Na última segunda-feira, 22, a dupla francesa Daft Punk anunciou sua separação, e quem parece ter mais lamentado o fim da carreira de Guy-Manuel de Homem-Christo e Thomas Bangalter foram os fãs do indie rock. É claro que a cena da música eletrônica também reagiu com tristeza, mas o que assisti nas redes sociais foram pessoas completamente alienadas ao gênero chorando por baladas que nunca nem curtiram. Gente que abomina desde os mais pops do gênero, como o garoto prodígio Alok, até as raves underground – sempre taxadas como festas de doido com som intragável.
Mas, embora pareça uma reação completamente dicotômica, isso parece explicar muito sobre a importância do Daft Punk no imaginário popular de uma geração que cresceu ouvindo “One More Time” e chegou na casa dos trinta embalada pelo hit chiclete “Get Lucky”, que tem Pharrell Williams nos vocais.
O Daft Punk surgiu na primeira metade dos anos 1990 na França e fez parte de um movimento de artistas que ficou conhecido mundialmente como Superstar DJs – termo maximizado pelo duo britânico Chemical Brothers naquela que talvez seja a música mais conhecida da geração, “Hey Boy Hey Girl”. Os Superstar DJs eram quase todos britânicos, entre eles Carl Cox, a dupla Underworld, e Fatboy Slim, enquanto os franceses aproveitaram o bonde do sucesso e ajudaram a impulsionar o house music ao mainstream. Todos faziam parte da geração que gastou sua juventude nas pistas de dança das raves europeias do final dos anos 1980 e chegaram na maturidade com estofo para produzirem suas próprias composições.

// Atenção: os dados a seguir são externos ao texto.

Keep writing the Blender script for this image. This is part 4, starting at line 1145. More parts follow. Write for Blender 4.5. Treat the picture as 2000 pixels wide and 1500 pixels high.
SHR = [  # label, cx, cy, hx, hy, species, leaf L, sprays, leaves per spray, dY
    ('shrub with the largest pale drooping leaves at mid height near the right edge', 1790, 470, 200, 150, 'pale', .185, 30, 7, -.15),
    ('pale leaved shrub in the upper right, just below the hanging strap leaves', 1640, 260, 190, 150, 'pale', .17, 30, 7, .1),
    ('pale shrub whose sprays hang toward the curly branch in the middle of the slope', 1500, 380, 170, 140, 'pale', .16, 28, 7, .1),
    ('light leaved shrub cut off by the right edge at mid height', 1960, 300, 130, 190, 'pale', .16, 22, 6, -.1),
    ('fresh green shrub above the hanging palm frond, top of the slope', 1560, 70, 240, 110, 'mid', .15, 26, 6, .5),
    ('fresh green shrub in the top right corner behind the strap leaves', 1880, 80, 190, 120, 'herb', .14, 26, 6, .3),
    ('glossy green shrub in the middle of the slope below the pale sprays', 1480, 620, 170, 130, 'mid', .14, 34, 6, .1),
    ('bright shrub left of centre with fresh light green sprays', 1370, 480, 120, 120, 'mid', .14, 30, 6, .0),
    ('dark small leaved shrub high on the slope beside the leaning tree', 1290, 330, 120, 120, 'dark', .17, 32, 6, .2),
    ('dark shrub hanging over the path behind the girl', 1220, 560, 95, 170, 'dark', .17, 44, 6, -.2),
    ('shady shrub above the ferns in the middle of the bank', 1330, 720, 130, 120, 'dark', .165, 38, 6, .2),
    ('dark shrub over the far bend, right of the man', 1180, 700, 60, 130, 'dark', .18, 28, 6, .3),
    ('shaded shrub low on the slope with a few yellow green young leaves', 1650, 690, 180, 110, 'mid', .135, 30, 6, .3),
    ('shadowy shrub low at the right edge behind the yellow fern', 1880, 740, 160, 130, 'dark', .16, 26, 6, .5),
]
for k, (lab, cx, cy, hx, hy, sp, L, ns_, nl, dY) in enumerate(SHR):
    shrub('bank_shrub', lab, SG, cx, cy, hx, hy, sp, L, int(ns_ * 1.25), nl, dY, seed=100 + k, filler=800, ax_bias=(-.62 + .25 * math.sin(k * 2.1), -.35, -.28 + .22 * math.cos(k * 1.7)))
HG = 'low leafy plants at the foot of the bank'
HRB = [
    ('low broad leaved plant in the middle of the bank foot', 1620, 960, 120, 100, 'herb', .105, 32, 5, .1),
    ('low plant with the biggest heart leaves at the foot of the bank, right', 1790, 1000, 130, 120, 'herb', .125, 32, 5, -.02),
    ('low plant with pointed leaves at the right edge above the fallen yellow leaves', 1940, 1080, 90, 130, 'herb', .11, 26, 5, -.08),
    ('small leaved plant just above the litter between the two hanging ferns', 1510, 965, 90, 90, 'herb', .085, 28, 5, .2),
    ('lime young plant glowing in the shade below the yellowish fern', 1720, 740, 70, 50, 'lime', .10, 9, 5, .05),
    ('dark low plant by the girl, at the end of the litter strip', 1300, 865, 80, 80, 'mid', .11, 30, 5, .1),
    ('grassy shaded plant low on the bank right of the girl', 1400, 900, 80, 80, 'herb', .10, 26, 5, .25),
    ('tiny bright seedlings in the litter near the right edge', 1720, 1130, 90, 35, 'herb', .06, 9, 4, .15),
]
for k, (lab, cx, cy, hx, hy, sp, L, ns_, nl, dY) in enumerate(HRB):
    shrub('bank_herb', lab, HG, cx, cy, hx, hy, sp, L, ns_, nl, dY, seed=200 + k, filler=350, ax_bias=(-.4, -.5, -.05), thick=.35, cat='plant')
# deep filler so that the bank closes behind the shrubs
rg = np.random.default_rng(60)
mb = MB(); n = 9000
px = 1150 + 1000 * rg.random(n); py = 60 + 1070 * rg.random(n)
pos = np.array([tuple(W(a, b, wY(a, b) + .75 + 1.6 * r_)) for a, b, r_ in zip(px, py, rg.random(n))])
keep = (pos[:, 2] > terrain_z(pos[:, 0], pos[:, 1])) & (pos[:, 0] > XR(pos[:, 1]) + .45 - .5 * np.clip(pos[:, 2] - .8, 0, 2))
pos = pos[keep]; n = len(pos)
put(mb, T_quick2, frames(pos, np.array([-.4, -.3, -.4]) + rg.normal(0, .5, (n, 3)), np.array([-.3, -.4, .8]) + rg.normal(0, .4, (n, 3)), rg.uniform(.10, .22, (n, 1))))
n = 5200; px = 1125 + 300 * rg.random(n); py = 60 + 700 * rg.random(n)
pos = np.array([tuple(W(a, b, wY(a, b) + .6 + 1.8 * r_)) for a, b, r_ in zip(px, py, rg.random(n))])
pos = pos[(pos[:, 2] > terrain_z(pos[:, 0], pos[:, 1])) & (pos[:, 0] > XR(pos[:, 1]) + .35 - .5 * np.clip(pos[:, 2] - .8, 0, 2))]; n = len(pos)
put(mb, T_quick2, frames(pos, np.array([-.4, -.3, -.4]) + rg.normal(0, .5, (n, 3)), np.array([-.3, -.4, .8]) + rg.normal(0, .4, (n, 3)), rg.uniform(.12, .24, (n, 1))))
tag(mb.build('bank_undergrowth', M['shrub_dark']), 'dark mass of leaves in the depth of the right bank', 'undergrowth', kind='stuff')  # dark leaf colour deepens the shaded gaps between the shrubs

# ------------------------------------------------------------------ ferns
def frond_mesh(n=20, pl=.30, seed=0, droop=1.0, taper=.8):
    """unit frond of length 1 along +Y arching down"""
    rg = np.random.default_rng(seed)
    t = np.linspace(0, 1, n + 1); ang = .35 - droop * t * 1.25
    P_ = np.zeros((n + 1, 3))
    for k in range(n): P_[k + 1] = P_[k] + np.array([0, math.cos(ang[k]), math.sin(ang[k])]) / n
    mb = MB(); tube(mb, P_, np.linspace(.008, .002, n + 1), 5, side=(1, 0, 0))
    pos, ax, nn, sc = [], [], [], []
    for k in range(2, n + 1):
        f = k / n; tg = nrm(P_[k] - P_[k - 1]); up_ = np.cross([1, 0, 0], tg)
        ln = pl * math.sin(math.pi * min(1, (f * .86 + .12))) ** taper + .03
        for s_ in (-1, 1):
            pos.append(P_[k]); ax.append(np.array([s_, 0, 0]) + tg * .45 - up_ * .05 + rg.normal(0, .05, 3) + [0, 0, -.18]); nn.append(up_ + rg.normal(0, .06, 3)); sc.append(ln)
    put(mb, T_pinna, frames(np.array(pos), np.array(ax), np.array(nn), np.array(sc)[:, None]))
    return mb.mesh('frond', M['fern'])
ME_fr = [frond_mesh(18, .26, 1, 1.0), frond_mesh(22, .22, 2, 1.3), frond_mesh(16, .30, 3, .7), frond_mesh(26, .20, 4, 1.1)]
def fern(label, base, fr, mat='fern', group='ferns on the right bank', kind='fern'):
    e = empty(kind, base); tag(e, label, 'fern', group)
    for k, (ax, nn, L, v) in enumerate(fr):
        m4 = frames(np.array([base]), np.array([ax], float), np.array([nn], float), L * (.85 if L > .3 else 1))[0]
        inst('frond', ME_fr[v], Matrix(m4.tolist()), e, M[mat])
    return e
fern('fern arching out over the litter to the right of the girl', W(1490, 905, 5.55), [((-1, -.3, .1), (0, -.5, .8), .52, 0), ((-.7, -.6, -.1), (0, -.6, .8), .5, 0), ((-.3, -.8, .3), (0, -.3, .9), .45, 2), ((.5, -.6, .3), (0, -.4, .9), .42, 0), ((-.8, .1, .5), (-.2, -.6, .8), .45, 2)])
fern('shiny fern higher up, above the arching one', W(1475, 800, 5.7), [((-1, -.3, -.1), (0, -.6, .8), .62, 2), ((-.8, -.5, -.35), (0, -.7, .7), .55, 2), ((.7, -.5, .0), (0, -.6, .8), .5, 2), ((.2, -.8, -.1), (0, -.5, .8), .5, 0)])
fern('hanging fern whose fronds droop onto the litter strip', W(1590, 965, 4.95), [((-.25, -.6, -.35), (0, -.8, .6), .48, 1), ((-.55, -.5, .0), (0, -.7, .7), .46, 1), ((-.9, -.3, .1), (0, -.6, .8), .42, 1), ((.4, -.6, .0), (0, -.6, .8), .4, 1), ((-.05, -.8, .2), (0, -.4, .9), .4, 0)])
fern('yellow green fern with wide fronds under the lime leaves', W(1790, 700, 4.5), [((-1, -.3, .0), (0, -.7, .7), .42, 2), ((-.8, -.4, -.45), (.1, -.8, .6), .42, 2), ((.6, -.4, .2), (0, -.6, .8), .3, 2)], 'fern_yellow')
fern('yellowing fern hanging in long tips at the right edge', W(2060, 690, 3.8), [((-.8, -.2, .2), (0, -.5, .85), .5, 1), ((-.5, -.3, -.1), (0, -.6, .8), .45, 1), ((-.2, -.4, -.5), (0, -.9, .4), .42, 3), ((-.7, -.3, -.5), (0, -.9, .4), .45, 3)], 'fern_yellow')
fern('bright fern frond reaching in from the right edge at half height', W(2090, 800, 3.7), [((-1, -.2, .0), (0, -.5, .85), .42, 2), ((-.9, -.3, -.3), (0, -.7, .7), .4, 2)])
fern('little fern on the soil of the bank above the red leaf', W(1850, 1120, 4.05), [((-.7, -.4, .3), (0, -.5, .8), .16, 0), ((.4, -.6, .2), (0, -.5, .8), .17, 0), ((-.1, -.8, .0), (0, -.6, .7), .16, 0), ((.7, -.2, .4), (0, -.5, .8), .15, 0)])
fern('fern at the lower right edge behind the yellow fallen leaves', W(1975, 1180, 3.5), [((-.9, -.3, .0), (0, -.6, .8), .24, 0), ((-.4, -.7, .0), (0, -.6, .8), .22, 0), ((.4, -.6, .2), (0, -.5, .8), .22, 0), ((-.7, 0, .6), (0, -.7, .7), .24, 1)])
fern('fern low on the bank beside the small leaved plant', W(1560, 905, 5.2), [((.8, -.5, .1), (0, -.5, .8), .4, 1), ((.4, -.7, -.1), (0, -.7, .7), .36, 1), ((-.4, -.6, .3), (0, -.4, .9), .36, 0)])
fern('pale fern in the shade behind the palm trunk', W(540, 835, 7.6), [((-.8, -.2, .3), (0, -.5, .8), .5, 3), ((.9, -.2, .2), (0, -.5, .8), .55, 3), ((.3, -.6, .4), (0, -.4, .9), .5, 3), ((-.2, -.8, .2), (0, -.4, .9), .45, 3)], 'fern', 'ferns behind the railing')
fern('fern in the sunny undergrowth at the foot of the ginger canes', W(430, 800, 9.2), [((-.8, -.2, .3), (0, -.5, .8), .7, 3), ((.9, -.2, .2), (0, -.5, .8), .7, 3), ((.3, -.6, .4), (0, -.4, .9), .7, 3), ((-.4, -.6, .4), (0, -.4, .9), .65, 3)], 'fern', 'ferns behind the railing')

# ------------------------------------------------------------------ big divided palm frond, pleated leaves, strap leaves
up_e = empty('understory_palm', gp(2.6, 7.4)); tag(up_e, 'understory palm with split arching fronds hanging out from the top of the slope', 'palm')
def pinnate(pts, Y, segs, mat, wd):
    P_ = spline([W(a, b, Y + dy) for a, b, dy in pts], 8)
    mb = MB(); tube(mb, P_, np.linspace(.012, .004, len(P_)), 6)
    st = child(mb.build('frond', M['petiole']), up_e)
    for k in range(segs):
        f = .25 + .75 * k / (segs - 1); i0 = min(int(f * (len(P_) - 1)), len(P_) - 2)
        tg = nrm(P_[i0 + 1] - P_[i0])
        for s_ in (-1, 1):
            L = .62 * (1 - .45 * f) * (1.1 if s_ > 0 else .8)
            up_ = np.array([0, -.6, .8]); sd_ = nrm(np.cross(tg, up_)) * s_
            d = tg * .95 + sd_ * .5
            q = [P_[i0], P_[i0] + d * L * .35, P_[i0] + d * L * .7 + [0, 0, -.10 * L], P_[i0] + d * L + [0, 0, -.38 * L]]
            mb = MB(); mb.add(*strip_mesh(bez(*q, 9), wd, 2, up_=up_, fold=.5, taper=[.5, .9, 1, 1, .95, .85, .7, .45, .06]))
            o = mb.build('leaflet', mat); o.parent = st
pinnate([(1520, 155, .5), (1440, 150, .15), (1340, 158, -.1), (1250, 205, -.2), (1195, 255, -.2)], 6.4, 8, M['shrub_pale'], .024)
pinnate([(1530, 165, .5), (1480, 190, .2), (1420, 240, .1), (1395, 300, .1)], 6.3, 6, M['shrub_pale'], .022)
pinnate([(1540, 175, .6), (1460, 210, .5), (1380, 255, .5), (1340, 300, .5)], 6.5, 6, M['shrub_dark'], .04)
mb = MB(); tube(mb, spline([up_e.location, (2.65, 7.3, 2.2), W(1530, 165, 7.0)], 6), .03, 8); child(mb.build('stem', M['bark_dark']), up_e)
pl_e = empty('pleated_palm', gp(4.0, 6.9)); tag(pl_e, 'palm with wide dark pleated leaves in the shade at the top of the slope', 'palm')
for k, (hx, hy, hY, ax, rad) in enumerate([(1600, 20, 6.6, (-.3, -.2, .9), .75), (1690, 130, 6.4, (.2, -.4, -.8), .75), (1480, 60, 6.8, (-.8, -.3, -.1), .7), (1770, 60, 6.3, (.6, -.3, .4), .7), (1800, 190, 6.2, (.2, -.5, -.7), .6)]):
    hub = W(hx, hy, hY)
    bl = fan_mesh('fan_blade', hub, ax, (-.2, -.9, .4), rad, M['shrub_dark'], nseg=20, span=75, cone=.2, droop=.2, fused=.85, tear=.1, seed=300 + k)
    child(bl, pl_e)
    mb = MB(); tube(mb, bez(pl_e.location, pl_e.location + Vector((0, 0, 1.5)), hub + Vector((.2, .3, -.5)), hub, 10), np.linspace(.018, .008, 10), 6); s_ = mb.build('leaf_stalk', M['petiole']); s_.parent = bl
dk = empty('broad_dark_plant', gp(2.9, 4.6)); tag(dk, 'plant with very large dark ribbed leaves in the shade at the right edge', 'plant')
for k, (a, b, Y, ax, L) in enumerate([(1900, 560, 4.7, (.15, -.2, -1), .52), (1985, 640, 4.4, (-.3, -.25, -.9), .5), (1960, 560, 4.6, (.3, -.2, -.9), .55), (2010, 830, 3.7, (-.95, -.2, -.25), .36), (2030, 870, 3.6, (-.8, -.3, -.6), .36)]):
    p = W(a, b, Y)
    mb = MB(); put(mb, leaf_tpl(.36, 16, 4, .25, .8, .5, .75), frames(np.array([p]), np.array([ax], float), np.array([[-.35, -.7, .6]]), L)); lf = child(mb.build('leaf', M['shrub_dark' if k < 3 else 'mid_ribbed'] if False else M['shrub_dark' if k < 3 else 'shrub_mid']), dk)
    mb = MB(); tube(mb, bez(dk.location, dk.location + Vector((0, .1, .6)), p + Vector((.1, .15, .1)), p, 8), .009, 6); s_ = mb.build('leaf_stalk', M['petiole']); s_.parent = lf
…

Daft Punk e os outros Superstars DJs fazem parte da geração que gastou sua juventude nas pistas de dança das raves europeias do final dos anos 1980 e chegaram na maturidade com estofo para produzirem suas próprias composições
Se naquele tempo os queridinhos dos fãs de música eram os heróis do grunge e do indie rock, Nirvana, Sonic Youth, Smashing Pumpkins, Oasis e Blur, as primeiras notas musicais de “Born Slippy” caíram como pedra e revolucionaram a música mundial. Era 1996, e o ator Ewan McGregor acordava em uma cama ao lado de seus amigos viciados em heroína na cena final do filme Trainspotting. Ele rouba uma mala cheia de dinheiro e abandona os colegas, todos fodidos – um deles baleado –, e foge para uma vida longe das drogas.
O impacto causado pelo livro de Irvine Welsh, levado às telas por Danny Boyle, ajudou a impulsionar a carreira de quem queria viver de música eletrônica. O grito entalado na garganta de que todos tinham contra a estrutura social do capitalismo moderno ecoou forte. “O trabalho, a família, a porra da televisão gigante, a lavadora de roupas, o carro, o disco compacto e a lata de lixo eletrônica, a boa saúde, o baixo colesterol, o plano odontológico, a hipoteca, casas no subúrbio, roupas casuais, bagagem, ternos, DIY, game shows na televisão, junk food, filhos, caminhadas no parque, horários de trabalho, ser bom no golfe, lavar o carro, escolher suéteres, Natal em família, poupança, pagamento de impostos, limpeza de calhas, pensar no futuro, até o dia que você morre”, diz Renton, o personagem principal do romance, vocalizando as angústias que todos nós temos. Por que viver assim? A solução parecia ser dançar em comunhão em pistas de dança até todas as preocupações sumirem completamente.
O Daft Punk já tocava no underground francês desde 1993, e quando lançou seu primeiro álbum, “Homework”, em 1997, ainda não se apresentava caracterizado como uma dupla de robôs vinda de um futuro cyberglam. Em vez de tocar músicas que puxavam para o hard techno e para o eurotrance da época, como o Underworld, ou para o acid, como o Chemical Brothers, eles apostaram em composições totalmente fáceis para ouvintes nada acostumados com sintetizadores. “Around the World”, que teve clipe dirigido por Michel Gondry, o cineasta de Brilho Eterno de uma Mente Sem Lembranças, caiu como uma luva nas tardes da MTV, seu compasso com linhas de baixo do funk norte-americano, uma repetição fácil das palavras que dão título ao som. “Burning” brincava com scratches do rap, “Alive” evocava o industrial tão característico dos anos 1980, e “Rock ‘n Roll”, bem… não tinha nada de rock na música.